Welcome! Years ago, I started this blog as an assignment during my school library science program. Fast forward, this is the fall of my third year as a school librarian in Rockville, Maryland. I’m just starting to feel like my head’s above water, but I often feel like no one really understands all the things a school librarian does. Not even the people in my own school. This Friday, I attended the Maryland Association of School Librarians annual conference. Being in a career where there is only one of me in the building, I always come back from librarian gatherings energized and full of great ideas. This time, I came back with the determination to blog our library and show off the great things my littles are producing.

Next week, my fourth and fifth graders and I embark on a coding club based on MIT’s Scratch web-based software and I invite you to join us on the journey, with other library tidbits along the way. This is definitely not your parent’s library anymore. Librarians Andrew Plemmons and Matthew Winner, and author Nikki Grimes were the keynote speakers at Friday’s conference. Mr. Plemmons emphasized how important it is for students to have time to tinker. I agree, and in this blog you’ll get to see the ways I’m trying to give my littles time and space to do just that. Ms. Grimes left me with the hopeful concept that gun control may not be the answer, but stories may be. Ms. Grimes’ spoken voice was as hypnotic as her words, “Stories that help readers find meaning in their lives … Our path to [our] experience are unique, but their sameness at the core make compassion, sympathy, empathy possible. We desperately need all three.” I’ve been on a small quest to find children’s books from the voices of many cultures, and plan to put my discoveries here.

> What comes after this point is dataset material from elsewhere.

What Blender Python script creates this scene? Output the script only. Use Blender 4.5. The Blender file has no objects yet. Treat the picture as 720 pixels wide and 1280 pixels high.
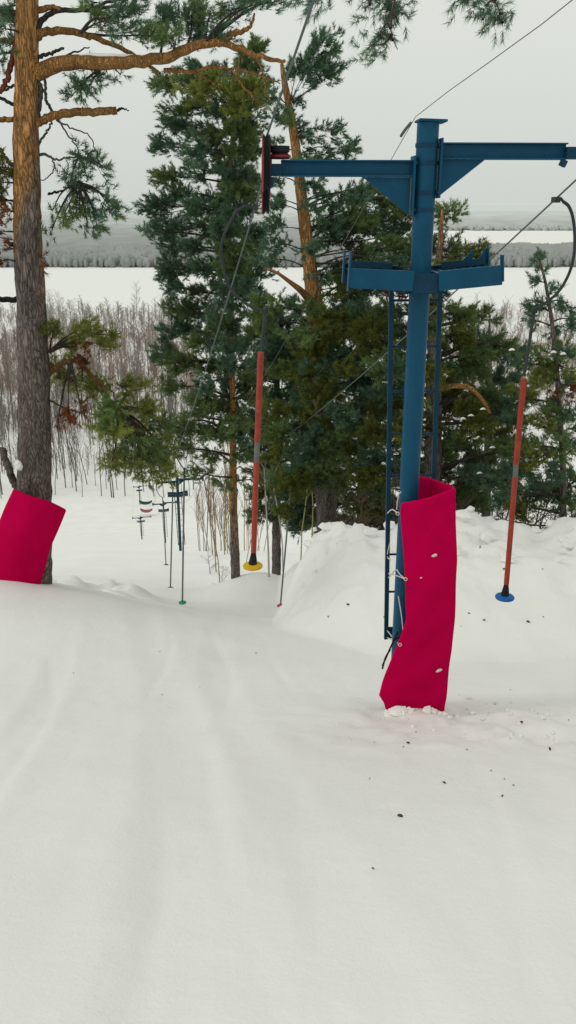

Matthew Winner, a fellow Maryland librarian, is someone full of fantastic ideas and someone I’ve admired for a while – although at times he exhausts me by all he does. Thank you, Matthew for your reminder: to eat an elephant, you take one bite at a time. Matthew was the end-your-day keynote speaker. He spoke of just how much there is for littles to learn. So much information, so many facts and ideas. There just isn’t time to fit it all into any curriculum. Libraries are the space where students can pursue their passions, in both low and high tech ways. Matthew’s quote is now my new slogan when I plan with teachers, “We are Time Lords, we can buy you time.”

I chose Enchanted Librarian simply because libraries enchant me. It’s a fabulous way to spend your career – enchanted!